What that means in practice is that the book comes across as pretty doom and gloom quickly. Most of the current workforce will be out of work. Unemployment will rise and rise. Computers will do this to us.

That is unless you have a very specific set of skills.

The ability to mix technical knowledge with solving real-world problems is key, not sheer number-crunching or programming for its own sake. Number-crunching skills will be turned over to the machines sooner or later.

It feels like there are some flaws here though. Cowen says that every job will need this and brings up the example of a Masseuse. This field will need to know how to use Google Adwords. Not just pay someone to do it for them, know how to do it themselves.

Here we have a flaw in his arguments. A masseuse needs to be good at delivering a great experience. An Adwords specialist needs to know how to help drive leads to that masseuse.

Why do we need an overlap according to Cowen?

Another poor point or at least a depressing one is the fact that Cowen sees that we’ll have a huge swath of the economy driven by giving high earners, even more, ways to feel awesome about themselves.

At some point it is hard to sell more physical stuff to high earners, yet there is usually just a bit more room to make them feel better about themselves. Better about what they have achieved.

First, I think that he under estimates how much consumerism drives purchasing. There is always a new iDevice to purchase. There is always a new model of car…and on it goes.

Second, and maybe I’m just wrong here, that statement feels so…vapid. I hope it doesn’t come to that as you gain success. You need an army of service people around making your life even more awesome to confirm how awesome you are because you earn money.

In fact, if you think I’m wrong, please never read my stuff. Find somewhere else to hang out because we’re not friends.

A third flaw likely comes from the time this book was written in that a bunch of the examples are dated. Cowen cites the random stupid questions tech companies like Google used to ask you in a job interview.

Google found that these insane questions, and answering them well had no bearing on job performance. Where Cowen cites this type of knowledge as crucial, it’s not.

It’s clear: The world is demanding more in the way of credentials, more in the way of ability, and it is passing along most of the higher rewards to a relatively small cognitive elite.

Cowen also cites the need for a degree, which many companies no longer require. Again, they found that a degree did little to predict good job performance.

Some good ideas in Average is Over

Now it’s not all bad. There are some good thought provoking ideas in Average is Over. Some that are going to call in to question what we each value, like the one below.

People are getting accustomed to an existence where they cannot find satisfying work at a wage they is happy with.

Where many see this and talk about a living wage, I see people that want to live in expensive cities. Let’s not fool ourselves into thinking that raising minimum wage doesn’t affect the price of all goods.

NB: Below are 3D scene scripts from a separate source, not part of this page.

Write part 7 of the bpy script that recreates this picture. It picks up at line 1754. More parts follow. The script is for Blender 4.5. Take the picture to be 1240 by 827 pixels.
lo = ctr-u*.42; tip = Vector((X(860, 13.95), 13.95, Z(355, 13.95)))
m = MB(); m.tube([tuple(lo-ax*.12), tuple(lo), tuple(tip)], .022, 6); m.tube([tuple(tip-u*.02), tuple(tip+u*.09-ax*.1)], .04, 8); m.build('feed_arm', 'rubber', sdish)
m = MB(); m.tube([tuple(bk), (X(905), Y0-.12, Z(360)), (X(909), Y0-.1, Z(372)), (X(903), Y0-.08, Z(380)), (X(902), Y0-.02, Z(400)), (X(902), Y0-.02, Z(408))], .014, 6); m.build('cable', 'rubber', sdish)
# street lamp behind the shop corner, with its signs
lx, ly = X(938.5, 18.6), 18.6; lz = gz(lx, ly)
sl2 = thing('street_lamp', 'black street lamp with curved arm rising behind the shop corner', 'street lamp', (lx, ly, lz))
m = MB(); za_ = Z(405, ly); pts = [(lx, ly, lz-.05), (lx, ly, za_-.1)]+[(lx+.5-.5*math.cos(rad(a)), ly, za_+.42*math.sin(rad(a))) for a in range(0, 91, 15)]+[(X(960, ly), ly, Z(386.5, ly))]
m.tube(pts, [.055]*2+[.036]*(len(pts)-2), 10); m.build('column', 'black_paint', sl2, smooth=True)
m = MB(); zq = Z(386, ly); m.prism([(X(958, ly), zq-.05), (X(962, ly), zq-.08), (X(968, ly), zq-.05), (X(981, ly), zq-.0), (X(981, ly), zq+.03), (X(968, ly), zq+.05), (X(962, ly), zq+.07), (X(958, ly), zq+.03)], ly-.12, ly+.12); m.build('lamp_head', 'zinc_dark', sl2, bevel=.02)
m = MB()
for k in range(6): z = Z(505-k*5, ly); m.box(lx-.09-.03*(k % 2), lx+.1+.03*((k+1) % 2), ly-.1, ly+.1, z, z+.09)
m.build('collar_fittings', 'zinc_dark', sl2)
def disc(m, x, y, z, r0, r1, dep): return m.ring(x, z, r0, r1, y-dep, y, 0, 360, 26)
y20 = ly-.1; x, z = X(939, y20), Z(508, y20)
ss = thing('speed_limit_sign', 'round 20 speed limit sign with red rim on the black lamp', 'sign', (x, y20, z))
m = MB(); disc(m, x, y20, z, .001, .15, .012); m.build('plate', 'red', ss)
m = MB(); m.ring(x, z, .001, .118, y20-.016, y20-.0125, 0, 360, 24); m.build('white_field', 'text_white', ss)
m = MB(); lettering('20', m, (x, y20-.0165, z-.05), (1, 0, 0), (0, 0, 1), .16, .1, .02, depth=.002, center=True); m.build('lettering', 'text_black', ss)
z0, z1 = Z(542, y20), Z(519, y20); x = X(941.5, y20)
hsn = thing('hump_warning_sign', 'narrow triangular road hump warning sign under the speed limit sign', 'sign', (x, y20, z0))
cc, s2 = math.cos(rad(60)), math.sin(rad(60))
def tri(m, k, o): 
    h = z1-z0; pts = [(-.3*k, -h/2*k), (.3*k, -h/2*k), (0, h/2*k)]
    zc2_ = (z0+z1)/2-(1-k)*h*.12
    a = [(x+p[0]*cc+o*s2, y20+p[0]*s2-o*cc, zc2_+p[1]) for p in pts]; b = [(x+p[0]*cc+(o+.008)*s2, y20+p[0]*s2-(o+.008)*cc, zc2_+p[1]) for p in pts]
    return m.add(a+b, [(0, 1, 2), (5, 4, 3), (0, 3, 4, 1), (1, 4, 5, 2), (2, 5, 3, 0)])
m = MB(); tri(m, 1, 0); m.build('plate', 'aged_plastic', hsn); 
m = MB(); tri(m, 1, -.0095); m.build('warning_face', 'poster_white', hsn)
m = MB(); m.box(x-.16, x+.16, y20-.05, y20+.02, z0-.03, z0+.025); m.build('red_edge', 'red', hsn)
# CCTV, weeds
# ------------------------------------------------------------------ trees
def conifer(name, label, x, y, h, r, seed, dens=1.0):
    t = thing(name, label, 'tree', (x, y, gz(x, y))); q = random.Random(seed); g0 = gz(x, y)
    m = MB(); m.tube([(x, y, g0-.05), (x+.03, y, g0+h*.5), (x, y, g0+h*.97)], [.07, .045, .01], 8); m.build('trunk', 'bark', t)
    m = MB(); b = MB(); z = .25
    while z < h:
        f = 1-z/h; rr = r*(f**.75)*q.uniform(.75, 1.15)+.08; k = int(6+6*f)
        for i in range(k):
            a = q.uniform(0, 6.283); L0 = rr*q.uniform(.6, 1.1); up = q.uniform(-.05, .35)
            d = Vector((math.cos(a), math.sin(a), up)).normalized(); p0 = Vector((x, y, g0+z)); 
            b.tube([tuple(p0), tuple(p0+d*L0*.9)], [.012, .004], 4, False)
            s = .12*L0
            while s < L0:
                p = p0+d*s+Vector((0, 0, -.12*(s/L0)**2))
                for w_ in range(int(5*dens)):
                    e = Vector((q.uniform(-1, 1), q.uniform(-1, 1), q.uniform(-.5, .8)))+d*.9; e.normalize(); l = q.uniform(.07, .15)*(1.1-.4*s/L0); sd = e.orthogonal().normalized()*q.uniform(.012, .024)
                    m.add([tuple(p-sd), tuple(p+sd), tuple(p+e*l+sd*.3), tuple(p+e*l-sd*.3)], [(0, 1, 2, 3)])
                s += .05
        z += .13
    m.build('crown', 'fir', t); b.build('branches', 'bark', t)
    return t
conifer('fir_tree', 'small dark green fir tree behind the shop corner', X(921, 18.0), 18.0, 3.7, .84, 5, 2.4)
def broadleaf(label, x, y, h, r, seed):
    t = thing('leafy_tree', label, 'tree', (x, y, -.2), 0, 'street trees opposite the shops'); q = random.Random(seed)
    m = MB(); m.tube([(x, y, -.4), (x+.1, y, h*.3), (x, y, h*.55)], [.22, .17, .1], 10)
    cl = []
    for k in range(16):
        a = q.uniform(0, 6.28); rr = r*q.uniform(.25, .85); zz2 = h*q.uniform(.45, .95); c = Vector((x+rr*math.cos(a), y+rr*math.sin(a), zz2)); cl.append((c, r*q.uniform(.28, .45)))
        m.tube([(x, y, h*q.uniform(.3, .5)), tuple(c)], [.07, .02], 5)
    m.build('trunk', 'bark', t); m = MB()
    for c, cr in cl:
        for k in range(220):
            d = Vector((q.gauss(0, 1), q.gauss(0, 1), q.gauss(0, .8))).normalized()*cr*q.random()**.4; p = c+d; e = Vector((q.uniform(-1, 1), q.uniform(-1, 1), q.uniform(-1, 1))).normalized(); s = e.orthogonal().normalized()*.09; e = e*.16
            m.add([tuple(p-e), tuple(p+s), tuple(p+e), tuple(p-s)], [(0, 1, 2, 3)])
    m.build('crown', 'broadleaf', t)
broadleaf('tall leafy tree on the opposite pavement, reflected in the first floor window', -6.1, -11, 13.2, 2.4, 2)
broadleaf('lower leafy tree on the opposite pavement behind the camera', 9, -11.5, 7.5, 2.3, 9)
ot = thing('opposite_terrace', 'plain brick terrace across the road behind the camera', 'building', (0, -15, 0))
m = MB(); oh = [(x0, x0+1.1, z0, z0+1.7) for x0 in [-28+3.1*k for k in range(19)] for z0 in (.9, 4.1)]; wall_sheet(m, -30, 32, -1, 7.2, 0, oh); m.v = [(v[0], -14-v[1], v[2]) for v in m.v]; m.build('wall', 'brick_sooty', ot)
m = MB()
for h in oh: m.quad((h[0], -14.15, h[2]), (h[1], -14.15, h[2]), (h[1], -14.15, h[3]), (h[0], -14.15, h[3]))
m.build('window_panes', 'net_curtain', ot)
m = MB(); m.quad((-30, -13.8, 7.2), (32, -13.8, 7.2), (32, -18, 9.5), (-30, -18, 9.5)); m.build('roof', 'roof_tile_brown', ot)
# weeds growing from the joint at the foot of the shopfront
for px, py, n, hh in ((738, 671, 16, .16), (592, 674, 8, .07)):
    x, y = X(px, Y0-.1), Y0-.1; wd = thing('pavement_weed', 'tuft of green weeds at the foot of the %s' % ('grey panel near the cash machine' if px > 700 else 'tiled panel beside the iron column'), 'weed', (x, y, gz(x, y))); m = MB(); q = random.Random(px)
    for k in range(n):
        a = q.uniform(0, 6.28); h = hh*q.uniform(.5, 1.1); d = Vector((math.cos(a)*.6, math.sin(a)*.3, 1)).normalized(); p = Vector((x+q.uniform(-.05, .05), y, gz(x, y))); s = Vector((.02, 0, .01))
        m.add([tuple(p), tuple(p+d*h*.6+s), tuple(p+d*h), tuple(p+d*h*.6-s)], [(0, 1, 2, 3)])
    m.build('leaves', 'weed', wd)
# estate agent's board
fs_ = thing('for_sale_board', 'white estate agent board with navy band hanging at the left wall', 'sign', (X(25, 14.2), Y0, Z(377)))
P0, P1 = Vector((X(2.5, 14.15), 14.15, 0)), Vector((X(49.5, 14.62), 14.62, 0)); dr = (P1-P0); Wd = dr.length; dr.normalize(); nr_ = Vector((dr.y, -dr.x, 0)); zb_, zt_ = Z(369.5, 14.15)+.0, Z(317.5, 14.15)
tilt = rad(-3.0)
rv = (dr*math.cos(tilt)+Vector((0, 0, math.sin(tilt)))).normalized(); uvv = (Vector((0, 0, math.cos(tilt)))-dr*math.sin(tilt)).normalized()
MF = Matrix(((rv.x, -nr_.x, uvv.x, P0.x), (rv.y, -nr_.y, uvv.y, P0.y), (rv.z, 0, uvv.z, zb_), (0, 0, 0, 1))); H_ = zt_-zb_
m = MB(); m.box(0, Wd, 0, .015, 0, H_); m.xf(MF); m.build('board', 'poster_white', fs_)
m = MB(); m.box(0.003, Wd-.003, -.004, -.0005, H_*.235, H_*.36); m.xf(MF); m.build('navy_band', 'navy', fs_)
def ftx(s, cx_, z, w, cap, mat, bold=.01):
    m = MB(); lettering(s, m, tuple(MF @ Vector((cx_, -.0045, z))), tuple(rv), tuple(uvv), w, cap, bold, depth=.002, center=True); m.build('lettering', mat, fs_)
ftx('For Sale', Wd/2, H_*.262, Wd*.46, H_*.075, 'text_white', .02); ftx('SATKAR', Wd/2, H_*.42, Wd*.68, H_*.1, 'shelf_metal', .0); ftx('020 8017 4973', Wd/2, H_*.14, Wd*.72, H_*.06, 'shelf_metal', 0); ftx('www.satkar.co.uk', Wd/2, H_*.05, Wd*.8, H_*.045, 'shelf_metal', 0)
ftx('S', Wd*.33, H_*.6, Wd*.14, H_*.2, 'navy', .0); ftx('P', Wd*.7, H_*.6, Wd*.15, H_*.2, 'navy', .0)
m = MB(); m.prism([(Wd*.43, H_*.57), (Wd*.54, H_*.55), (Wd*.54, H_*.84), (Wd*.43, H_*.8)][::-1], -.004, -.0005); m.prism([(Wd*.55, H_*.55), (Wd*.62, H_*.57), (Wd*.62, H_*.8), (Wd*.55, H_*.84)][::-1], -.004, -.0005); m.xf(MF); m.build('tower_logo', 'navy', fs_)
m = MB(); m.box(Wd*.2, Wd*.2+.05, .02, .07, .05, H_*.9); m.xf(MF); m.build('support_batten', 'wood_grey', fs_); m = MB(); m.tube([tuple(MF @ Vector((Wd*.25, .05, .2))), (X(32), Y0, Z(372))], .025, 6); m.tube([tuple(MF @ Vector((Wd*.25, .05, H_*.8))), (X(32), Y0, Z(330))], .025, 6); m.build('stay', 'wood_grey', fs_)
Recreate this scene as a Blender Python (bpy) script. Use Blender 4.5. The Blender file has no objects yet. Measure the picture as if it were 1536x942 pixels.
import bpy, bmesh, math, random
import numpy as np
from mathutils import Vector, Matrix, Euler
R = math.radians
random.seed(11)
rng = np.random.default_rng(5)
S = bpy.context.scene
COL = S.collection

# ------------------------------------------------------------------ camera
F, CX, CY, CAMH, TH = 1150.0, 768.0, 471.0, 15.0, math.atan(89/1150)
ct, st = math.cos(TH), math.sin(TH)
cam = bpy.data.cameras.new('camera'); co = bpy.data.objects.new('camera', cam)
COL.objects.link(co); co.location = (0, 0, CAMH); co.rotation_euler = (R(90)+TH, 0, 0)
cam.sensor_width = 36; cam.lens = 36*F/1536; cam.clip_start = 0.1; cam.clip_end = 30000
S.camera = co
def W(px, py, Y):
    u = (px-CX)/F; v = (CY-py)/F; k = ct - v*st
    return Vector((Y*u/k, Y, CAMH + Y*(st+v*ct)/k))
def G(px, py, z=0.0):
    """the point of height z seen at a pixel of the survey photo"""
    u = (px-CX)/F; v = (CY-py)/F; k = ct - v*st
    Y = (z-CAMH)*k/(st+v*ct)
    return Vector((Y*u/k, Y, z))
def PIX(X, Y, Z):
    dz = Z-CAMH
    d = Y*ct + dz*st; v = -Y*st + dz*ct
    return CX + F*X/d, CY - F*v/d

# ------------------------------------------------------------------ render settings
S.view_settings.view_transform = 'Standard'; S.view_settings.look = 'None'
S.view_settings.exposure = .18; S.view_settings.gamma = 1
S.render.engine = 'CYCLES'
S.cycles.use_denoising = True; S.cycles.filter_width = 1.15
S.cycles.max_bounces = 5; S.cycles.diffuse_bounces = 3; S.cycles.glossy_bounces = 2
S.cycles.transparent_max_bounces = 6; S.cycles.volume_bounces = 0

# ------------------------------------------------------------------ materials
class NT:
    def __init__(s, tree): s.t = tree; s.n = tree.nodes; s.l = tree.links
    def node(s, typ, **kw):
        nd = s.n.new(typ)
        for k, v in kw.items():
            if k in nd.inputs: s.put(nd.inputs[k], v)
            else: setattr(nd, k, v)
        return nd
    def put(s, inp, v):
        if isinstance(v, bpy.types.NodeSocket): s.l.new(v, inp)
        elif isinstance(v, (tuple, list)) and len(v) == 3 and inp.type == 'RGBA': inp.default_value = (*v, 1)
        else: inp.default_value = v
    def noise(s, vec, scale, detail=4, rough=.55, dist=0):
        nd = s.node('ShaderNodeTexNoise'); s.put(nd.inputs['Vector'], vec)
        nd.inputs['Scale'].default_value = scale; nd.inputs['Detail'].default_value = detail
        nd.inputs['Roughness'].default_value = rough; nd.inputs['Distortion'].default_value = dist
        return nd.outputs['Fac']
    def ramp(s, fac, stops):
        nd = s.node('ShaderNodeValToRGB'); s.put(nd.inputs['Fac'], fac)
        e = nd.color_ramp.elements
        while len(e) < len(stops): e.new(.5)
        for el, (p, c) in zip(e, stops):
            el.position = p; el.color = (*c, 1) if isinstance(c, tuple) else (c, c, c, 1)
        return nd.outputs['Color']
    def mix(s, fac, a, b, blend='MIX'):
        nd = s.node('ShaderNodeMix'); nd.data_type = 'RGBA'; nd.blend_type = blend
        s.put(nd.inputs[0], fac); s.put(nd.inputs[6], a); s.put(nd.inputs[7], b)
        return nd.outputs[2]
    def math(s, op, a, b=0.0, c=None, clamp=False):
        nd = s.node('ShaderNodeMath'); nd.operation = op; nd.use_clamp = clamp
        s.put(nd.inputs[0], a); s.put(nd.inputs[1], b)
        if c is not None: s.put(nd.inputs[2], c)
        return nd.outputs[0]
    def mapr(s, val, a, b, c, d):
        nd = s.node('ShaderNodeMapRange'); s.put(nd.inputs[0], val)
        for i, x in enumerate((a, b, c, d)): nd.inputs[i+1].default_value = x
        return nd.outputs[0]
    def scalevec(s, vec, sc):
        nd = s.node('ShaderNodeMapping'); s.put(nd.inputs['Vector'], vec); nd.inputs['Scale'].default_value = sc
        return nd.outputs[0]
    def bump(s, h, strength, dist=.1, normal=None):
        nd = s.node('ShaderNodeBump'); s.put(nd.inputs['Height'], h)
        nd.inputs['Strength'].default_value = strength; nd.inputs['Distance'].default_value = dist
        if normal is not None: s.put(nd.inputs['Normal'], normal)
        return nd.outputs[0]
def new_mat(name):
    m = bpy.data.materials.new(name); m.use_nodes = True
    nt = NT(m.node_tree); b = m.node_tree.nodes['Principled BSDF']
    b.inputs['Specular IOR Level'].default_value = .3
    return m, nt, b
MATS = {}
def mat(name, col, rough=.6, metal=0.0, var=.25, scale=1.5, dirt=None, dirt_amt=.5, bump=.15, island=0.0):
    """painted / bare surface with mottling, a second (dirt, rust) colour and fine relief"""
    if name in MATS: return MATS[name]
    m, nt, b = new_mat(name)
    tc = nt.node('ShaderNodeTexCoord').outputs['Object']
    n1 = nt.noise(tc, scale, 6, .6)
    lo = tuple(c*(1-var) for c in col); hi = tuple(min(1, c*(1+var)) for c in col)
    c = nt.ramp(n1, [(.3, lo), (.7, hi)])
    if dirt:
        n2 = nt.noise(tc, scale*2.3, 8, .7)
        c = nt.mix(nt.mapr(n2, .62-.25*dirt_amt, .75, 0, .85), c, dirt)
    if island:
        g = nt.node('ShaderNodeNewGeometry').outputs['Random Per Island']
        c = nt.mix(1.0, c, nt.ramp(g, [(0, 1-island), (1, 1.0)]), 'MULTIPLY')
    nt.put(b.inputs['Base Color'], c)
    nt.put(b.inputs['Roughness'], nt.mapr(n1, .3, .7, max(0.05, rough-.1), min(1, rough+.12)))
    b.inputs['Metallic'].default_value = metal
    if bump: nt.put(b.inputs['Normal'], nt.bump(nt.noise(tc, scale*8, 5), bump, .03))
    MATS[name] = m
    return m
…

Let’s not pretend that raising the minimum wage doesn’t devalue the earnings of those that were earning $5 above minimum wage a few months ago. They’re not getting $3/hour raise, so they stay at the same relative purchasing power.

All the extra employee costs go to the consumer, which is the same person that just got a ‘living wage’.

Ambitious and talented young people today are more likely to want to live in a relatively small number of cities and region, rather than spreading themselves out as much as they used to.

I think that we need to stop the entitled thoughts that we have some right to live in any city we want. It doesn’t matter the cost of the city. I want it and I deserve it so you should pay me enough to live here.

I think that’s entirely insane.

Another great idea is that you need to have an opinion.

No one rises to the top of the business world by breaking world by breaking even on a lot of deals, and no one successfully woos a lot of women, or marries the right one, by acting “just okay” or neutral.

Hot coffee is great. Cold coffee is great. Room temperature coffee delivers caffeine if you’re desperate.

While I firmly hold to the idea that I don’t argue on the internet, you need to have an opinion to be heard above the noise that’s out there.

This idea transfers to a business that ‘builds websites’ instead of serving a specific niche. When you help everyone, there is no specific project just for you.

One of the final points I found interesting in Average is Over was the idea that we need to keep educating ourselves. Clearly, I agree with that as you read a book review from me. I’ve got many of them and they’re all part of my ongoing education.

I think that Cowen overestimates the effectiveness of online education. I work on membership sites and online courses for clients. A really good completion rate for a course is 20%. Even looking at myself, I’ll read a book but I almost never complete an online course. I have to force myself to do it and knowing that I purchase few of them.

Will online learning become more common? Yes, it will. Will it be effective…maybe? Certainly, most of the models we have currently aren’t amazing.

Recommendation

Before I present my verdict lets talk about the overall structure of the book. Where Cowen makes some great points, he then spends hundreds of pages talking about them from just a slightly different angle using a barely different example.

Cutting this book a few hundred pages shorter could be a game changer in my recommendation. In fact, the entire last section of the book, about 1/3 of the pages, should be maybe 20 pages.

Overall, no don’t bother with this book. I think it contains too many flaws in thinking and while there are some interesting ideas, they’re too scattered.